Saturday was the happiest day of the week for those who had permission to leave for the weekend. Or, rather, the happiness began on Friday night, after the evening meal, with the movie in the improvised auditorium with wooden benches and a roof of corrugated iron. That movie was a foretaste of freedom. On Saturday the bugle blew reveille almost before it was light, since that was the day for field maneuvers. We went out into the wide-open spaces of La Perla and it was fun playing war games — setting up ambushes, taking a hill by assault, breaking a siege — especially if the lieutenant who was heading the company was Lieutenant Bringas, a model officer, who took maneuvers very seriously and sweated as much as we did. Other officers took things easier and confined themselves to intellectual leadership. The likable Lieutenant Anzieta, for instance, one of the most indulgent ones it fell to my lot to serve under. He had a grocery store; we could order packages of caramels and cookies from him, which he sold to us more cheaply than the price we paid for them on the street. I invented a little poem for him, which we sang to him while in formation:
Si quiere el cadete
If the cadet
ser un buen atleta
Wants to be a good athlete
que coma galleta
Let him buy cookies
del teniente Anzieta.
From Lieutenant Anzieta.
On finishing my first year at Leoncio Prado, I told my father I wanted to apply for admission to the Naval Academy. I don’t know why I did that, since by that time I knew only too well that my temperament was incompatible with military life; perhaps so as to stick to my guns — a character trait that has got me into a lot of hot water — or because being a cadet at the Naval Academy would have meant my emancipation from my father’s tutelage, something I dreamed of day and night. To my surprise, he replied that he did not approve of that decision and that, therefore, he would not give me the money that had to be put up as a fee in order to take the entrance examination. With the bitterness I felt toward him, I attributed this refusal to his stinginess — a defect, moreover, that he was not free of — for one of the reasons he put forward, also, was that, according to the regulations, if a cadet, after three or four years at the Naval Academy, asked for a discharge, he was obliged to reimburse the navy for everything that his education had cost. And my father was sure that I would not last at the Academy.

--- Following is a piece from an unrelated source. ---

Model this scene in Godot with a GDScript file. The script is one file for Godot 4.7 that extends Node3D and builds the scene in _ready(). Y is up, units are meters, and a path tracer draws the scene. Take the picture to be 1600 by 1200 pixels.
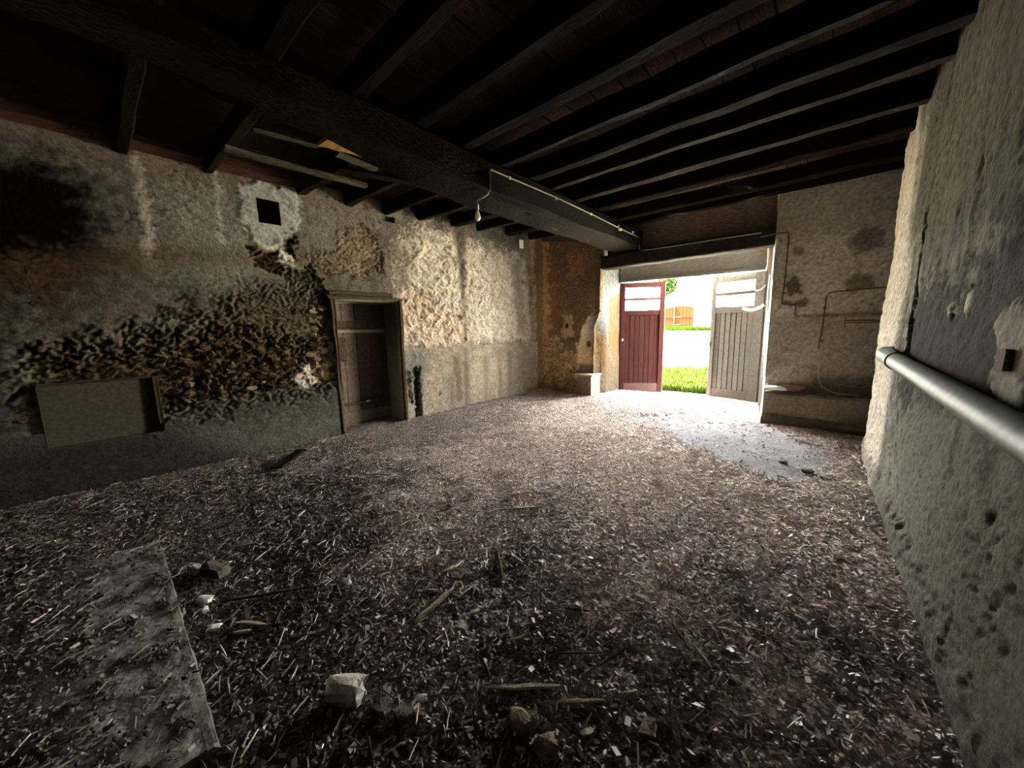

Despite his refusal, however, I went to La Punta to get the list of requirements for entering the Academy (I had thought that I would ask my uncles for the money to enroll), but at the Academy I discovered that in any case I would not have been able to request admission that year, since candidates had to be past fifteen before doing so and I wouldn’t be fifteen until March 1951. I had to wait another year, then.
In that summer of 1951 my father took me to work with him in his office. The International News Service was in the first block of the Jirón Carabaya, in the Calle Pando, a few meters from the Plaza San Martín, on the first floor of an old building. The office, at the end of a long corridor with a floor covered in yellow tiles, consisted of two large rooms, the first of which was divided by partitions into two areas: in one, the radio operator received the news dispatches, and in the other, the editors translated them into Spanish and adapted them so as to send them on to La Crónica, which had exclusive rights to all the services of the International News Service. The room in the back was my father’s office.